Ao contrário do apartheid sul-africano, a aplicação da nossa versão – apartheid 2.0, se se quiser – evita certos tipos de fealdade. Não encontrarão letreiros de “apenas brancos” nos bancos de jardim. Aqui, «proteger o carácter judeu» de uma comunidade – ou do próprio Estado – é um dos mal dissimulados eufemismos utilizados para tentar obscurecer a verdade. No entanto, a essência é a mesma. Que as definições de Israel não dependam da cor da pele não faz diferença substancial: é a realidade supremacista que é o cerne da questão – e que deve ser derrotada.
Até à aprovação da lei do Estado-nação, a principal lição que Israel parecia ter aprendido com o fim do apartheid na África do Sul era evitar declarações e leis demasiado explícitas. Estas podem correr o risco de provocar julgamentos morais – e eventualmente, o céu nos defenda, consequências reais. Em vez disso, a acumulação paciente, silenciosa e gradual de práticas discriminatórias tende a evitar repercussões por parte da comunidade internacional, especialmente se se estiver disposto a adular as suas normas e expectativas.
É assim que a supremacia judaica de ambos os lados da linha verde é conseguida e aplicada.
Nós manipulamos demograficamente a composição da população, trabalhando para aumentar o número de judeus e limitar o número de palestinianos. Permitimos a migração judaica – com cidadania automática – para qualquer lugar que Israel controle. Para os palestinianos, o oposto é verdadeiro: não podem adquirir estatuto pessoal em qualquer lugar que Israel controle – mesmo que a sua família seja daqui.
Nós manipulamos o poder através da atribuição – ou negação – de direitos políticos. Todos os cidadãos judeus podem votar (e todos os judeus podem tornar-se cidadãos), mas menos de um quarto dos palestinianos sob o domínio de Israel têm cidadania e podem, por isso, votar. A 23 de Março, quando os israelitas forem votar, pela quarta vez em dois anos, não será uma «celebração da democracia» – como são frequentemente referidas as eleições. Em vez disso, será mais um dia em que os palestinianos marginalizados ficarão a assistir enquanto o seu futuro é determinado por outros.
Nós manipulamos o controlo da terra expropriando enormes extensões de terra
palestiniana e mantendo-a à margem para o seu desenvolvimento – ou utilizando-a
para construir cidades, bairros e colonatos judeus. Dentro da linha verde,
temos vindo a fazê-lo desde que o Estado foi fundado em 1948.
E nós manipulamos – ou melhor, restringimos – o movimento dos palestinianos. A maioria, que não são nem cidadãos nem residentes, depende de licenças e postos de controlo israelitas para viajar dentro de uma área ou entre uma área e outra, bem como para viajar para o estrangeiro. Para os dois milhões que vivem na Faixa de Gaza, as restrições à deslocação são as mais severas – não é apenas um Bantustão, pois Israel fez dela uma das maiores prisões ao ar livre do planeta.

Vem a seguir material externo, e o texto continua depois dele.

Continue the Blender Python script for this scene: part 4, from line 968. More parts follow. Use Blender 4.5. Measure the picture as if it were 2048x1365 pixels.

Haifa, a minha cidade natal, foi uma realidade binacional de paridade demográfica até 1948. Dos cerca de 70 000 palestinianos que viviam em Haifa antes da Nakba, restou depois menos de um décimo. Passaram quase 73 anos desde então, e agora Israel-Palestina é uma realidade binacional de paridade demográfica. Nasci aqui. Quero – pretendo – ficar. Mas quero – exijo – viver num futuro muito diferente.
É um passado de traumas e injustiças. No presente, ainda mais injustiças são constantemente reproduzidas. O futuro deve ser radicalmente diferente – uma rejeição da supremacia, construída sobre um compromisso com a justiça e com a nossa humanidade partilhada. Chamar as coisas pelo seu nome apropriado – apartheid – não é um momento de desespero: é antes um momento de clarividência moral, um passo numa longa caminhada inspirada pela esperança. Ver a realidade como ela é, designá-la sem hesitação – e ajudar a realizar um futuro justo.